Federal student loans should be the first stop for students and families because of the loans' many advantages — including that repayment is delayed until after graduation, Ross said. For full details on federal loans, go to

Car loans: Zero-percent loans have long been a staple for car companies, and have helped keep sales robust in recent years. That could change if the Fed makes money more expensive for the companies and their financing arms.

But the carmakers also have leeway. They could, for example, maintain the cheap lending rates and make up the interest expense by raising car prices, notes McBride of Bankrate. Either way, of course, the car buyer pays.

Whether dealer-financed or bank-financed, car loans typically are fixed-rate loans. But borrowers should check the loan contract. Some loans are variable rate and tied to banks' prime rate.

Mortgages: Conventional home loan rates take their cue from long-term government bond yields rather than from short-term interest rates.

And while long-term interest rates can move up in tandem with short-term rates, long-term rates also can go their own way. It's a complicated relationship.

Here's why: Long-term rates are set by the market rather than directly controlled by the Fed. When investors are determining the fixed yield they're willing to accept on, say, a 10-year Treasury note, one key concern is the long-term outlook for inflation — because the "real" yield is the nominal yield minus whatever inflation eats away each year until the note matures.

If the Fed starts raising short-term interest rates, it could set the scene for lower long-term rates rather than higher rates if investors begin to believe that tighter credit will slow the economy and lead to lower inflation rates in the next few years. In that sense, "The long end of the bond market wants the Fed to tighten," says Jeffrey Gundlach, head of money manager DoubleLine Capital in Los Angeles.

But leading up to a Fed rate hike, investors often push long-term rates higher as well. That has been happening this year: The 10-year Treasury note yield bottomed at 1.64% in February, when the U.S. economy was weakest. It has since rebounded to 2.39% as of last week. In turn, the average 30-year mortgage rate has risen from 3.6% in January to 4.08% now.

Not surprisingly, the trend has helped boost home sales as potential buyers fear they'll lose out on low rates. U.S. existing home sales in May were at the highest pace in six years, according to the National Assn. of Realtors.

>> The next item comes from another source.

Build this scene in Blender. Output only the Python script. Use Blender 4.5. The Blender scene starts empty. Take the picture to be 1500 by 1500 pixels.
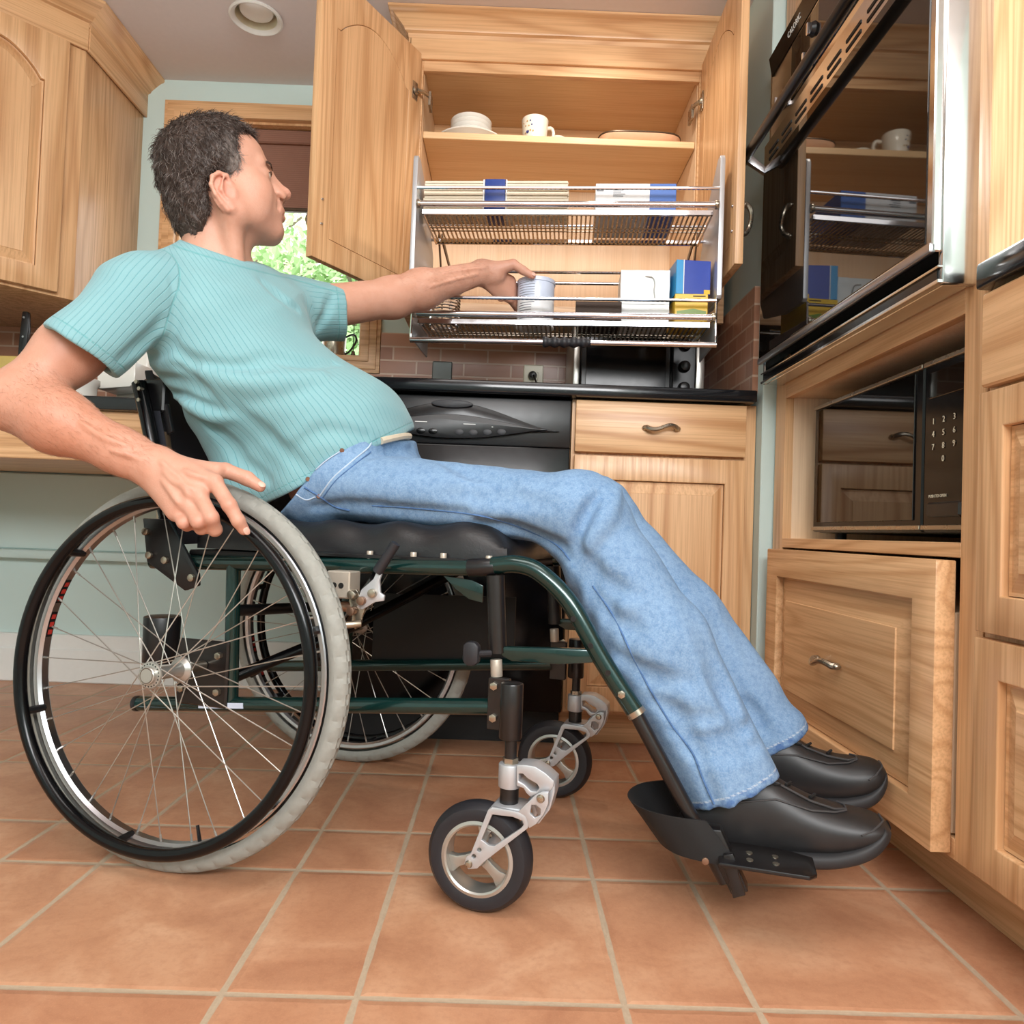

If you're looking to buy and also think the economy will continue to strengthen, it obviously makes sense to get in sooner rather than later.

For the relatively small number of homeowners who have adjustable-rate mortgages, rising short-term interest rates would mean higher payments on the horizon. But many of those borrowers who took the risk of adjustable-rate loans have enjoyed extremely low rates since 2008 as the Fed has kept short-term rates near zero. "They've been living a golden life," Gumbinger said.

Even if short-term rates head higher later this year, Gumbinger notes that adjustable-rate loans may not rise immediately, depending on how the contract is written. Homeowners who don't want to take the chance of facing rising payments should start looking now at refinancing into a fixed-rate loan.